Given the events of the past decade and a half, this should come as no surprise. Average investors have seen not one but two equity collapses (2000 and 2008). They got caught in the real estate boom and bust. Accredited investors (i.e., the wealthier ones) also discovered that venture capital and private equity were no sure thing either. The Facebook IPO may have been the last straw.

What has driven the typical investor away from equities?

The short answer is that there is no single answer. It is complex, not reducible to single variable analysis. This annoys pundits who thrive on dumbing down complex and nuanced issues to easily digestible sound bites. Television is not particularly good at subtlety, hence the overwhelming tendency for shout-fests and silly bull/bear debates.

The factors that have been weighing on people-formerly-known-as-stock-investors are many. Consider the top 10 reasons investors are unenthused about the stock market:

1 Secular cycle: As we have discussed before, there are long-term cycles of alternating bull and bear markets. The current bear market that began in March 2000 has provided lots of ups and downs — but no lasting gains. Markets are effectively unchanged since 1999 (the Nasdaq is off only 40 percent from its 2000 peak).

The way secular bear markets end is with investors ignoring stocks, enormous P/E multiple compression and bargains galore.
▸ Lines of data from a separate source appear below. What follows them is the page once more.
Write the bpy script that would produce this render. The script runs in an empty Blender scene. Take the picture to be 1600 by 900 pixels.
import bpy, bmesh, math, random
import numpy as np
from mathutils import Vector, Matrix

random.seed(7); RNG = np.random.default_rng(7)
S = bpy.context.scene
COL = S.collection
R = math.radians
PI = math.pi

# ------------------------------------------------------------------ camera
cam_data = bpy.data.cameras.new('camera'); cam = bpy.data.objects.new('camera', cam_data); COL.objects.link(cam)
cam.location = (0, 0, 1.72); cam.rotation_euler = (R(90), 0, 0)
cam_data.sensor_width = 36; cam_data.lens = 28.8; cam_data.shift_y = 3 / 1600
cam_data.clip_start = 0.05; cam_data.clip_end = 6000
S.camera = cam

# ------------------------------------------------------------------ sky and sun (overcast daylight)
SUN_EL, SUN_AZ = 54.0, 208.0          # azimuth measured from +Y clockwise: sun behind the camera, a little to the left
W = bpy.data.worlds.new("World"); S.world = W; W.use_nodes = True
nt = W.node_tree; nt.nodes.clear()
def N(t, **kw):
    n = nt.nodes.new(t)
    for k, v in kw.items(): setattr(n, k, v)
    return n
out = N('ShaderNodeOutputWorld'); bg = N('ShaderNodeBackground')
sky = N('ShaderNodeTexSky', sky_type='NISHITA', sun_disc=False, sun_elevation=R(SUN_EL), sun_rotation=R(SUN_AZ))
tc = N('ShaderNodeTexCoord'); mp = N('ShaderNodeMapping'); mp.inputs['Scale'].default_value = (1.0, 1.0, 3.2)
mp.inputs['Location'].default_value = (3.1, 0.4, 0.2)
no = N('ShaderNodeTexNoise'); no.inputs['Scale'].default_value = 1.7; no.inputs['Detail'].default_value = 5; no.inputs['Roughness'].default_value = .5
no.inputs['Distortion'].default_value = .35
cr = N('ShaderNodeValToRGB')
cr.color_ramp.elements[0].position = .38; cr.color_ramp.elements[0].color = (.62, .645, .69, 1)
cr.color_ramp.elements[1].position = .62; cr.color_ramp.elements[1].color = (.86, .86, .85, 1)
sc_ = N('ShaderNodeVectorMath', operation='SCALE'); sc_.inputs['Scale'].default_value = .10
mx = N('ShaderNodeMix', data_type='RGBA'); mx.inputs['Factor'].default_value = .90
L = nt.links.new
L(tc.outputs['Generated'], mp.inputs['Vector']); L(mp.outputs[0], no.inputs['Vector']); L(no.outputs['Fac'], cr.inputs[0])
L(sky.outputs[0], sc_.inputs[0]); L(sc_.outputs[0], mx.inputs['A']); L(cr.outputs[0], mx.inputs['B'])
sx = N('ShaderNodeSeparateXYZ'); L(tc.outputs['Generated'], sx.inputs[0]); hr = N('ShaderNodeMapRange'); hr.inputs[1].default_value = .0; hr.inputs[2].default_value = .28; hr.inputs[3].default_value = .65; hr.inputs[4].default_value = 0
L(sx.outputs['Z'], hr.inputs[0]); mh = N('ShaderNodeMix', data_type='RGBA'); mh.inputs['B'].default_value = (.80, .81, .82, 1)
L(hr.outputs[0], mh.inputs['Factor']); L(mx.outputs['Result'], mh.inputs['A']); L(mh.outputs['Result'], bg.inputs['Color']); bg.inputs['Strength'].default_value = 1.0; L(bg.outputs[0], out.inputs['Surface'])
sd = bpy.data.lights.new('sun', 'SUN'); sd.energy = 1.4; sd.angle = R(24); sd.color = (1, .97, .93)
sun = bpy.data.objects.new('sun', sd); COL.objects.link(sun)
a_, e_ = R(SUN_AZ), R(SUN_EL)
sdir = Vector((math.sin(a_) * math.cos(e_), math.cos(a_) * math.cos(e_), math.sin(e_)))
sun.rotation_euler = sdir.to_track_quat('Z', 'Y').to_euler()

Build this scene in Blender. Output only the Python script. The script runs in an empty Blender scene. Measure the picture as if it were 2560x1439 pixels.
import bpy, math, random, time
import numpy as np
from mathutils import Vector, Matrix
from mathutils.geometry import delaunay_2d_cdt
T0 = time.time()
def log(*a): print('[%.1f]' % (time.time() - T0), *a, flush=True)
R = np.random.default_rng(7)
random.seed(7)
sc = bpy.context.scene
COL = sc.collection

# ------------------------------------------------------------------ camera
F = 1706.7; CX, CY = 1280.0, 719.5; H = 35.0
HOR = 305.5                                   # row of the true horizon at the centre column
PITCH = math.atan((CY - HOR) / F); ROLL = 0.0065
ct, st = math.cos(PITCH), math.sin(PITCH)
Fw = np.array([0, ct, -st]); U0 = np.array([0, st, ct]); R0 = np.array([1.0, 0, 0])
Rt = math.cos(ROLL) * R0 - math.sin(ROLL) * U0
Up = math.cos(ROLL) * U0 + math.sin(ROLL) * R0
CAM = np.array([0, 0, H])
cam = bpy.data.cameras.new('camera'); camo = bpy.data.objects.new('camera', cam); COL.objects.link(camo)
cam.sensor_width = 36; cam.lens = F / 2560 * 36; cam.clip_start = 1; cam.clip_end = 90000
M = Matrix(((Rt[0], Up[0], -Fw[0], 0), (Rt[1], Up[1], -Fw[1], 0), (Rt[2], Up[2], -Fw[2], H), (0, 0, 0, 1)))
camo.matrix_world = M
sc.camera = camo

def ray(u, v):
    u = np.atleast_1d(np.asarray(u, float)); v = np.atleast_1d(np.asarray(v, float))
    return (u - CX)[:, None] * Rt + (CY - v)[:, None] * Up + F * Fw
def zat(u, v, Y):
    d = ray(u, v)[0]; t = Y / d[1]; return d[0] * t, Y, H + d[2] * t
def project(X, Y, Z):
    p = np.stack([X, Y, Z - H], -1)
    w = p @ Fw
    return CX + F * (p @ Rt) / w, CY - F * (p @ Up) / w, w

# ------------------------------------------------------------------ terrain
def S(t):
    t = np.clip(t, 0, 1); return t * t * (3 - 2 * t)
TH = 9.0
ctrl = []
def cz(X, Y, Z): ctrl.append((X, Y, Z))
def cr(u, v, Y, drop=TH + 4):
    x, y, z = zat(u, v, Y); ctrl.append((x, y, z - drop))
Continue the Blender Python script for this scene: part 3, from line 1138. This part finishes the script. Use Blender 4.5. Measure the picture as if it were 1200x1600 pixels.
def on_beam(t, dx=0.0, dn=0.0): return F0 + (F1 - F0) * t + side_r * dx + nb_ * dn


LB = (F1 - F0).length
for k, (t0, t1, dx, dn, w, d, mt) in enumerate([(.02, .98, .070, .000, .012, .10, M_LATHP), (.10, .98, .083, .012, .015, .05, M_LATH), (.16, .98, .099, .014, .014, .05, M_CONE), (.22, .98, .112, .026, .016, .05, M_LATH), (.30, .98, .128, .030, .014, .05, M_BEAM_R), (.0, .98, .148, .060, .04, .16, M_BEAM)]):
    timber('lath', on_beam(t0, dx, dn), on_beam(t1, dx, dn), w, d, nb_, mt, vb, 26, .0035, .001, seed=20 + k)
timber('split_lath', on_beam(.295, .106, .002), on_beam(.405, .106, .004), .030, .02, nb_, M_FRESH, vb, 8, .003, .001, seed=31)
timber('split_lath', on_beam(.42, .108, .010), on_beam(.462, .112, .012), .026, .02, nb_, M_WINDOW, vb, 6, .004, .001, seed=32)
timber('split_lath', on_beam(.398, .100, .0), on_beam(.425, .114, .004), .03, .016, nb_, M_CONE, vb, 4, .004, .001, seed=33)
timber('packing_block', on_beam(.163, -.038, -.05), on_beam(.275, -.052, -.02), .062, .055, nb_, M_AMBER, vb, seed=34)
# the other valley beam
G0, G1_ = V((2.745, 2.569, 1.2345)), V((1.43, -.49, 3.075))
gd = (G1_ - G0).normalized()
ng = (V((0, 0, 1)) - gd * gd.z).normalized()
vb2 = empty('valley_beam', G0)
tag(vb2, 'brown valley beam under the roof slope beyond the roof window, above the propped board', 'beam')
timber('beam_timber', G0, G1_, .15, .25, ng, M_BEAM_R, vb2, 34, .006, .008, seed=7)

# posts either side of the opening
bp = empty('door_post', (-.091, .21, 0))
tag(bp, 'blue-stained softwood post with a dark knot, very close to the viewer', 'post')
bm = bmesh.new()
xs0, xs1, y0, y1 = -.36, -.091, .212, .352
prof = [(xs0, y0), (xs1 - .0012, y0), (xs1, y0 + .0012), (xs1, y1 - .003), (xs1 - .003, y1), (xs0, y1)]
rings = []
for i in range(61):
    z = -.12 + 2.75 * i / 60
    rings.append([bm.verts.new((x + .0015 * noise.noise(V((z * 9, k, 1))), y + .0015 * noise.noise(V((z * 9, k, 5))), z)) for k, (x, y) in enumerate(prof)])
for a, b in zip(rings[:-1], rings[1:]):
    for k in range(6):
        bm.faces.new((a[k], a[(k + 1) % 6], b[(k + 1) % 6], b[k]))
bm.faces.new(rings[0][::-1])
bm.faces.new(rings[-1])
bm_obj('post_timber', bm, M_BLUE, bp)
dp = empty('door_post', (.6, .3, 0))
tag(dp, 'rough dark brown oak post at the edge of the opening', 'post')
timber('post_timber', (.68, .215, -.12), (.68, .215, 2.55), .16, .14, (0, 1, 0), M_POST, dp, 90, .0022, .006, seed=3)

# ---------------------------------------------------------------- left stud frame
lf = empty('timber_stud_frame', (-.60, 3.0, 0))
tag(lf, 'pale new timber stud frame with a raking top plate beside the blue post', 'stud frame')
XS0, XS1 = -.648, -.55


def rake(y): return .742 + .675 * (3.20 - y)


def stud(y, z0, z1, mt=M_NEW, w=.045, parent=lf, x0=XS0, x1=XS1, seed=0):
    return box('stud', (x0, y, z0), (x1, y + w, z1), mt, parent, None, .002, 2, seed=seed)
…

Bond king Bill Gross and his Death of the Cult of Equities is a good sign we are getting closer to the final denouement.

2 Psychology: Investors are scarred and scared. They have been scarred by the 57 percent crash in the major indexes from the 2007 peak to the 2009 bottom. They are scared to get back into equities because that is their most recent experience, and it has affected them deeply. While this psychological shift from love to hate to indifference is a necessary part of working toward the end of a secular bear, it is no fun for them — or anyone who trades or invests for a living.

3 Risk on/risk off: Let’s be brutally honest — the fundamentals have been utterly trumped by unprecedented central bank intervention. While this may be helping the wounded bank sector, it is not doing much for long-term investors in fixed income or equities. The Fed’s dual mandate of maximum employment and stable prices seems to have a newer unspoken goal: Driving risk asset prices higher.

When investors can no longer fashion a thesis other than “Buy when the Fed rolls out the latest bailout,” it takes a toll on psychology, and scares them away.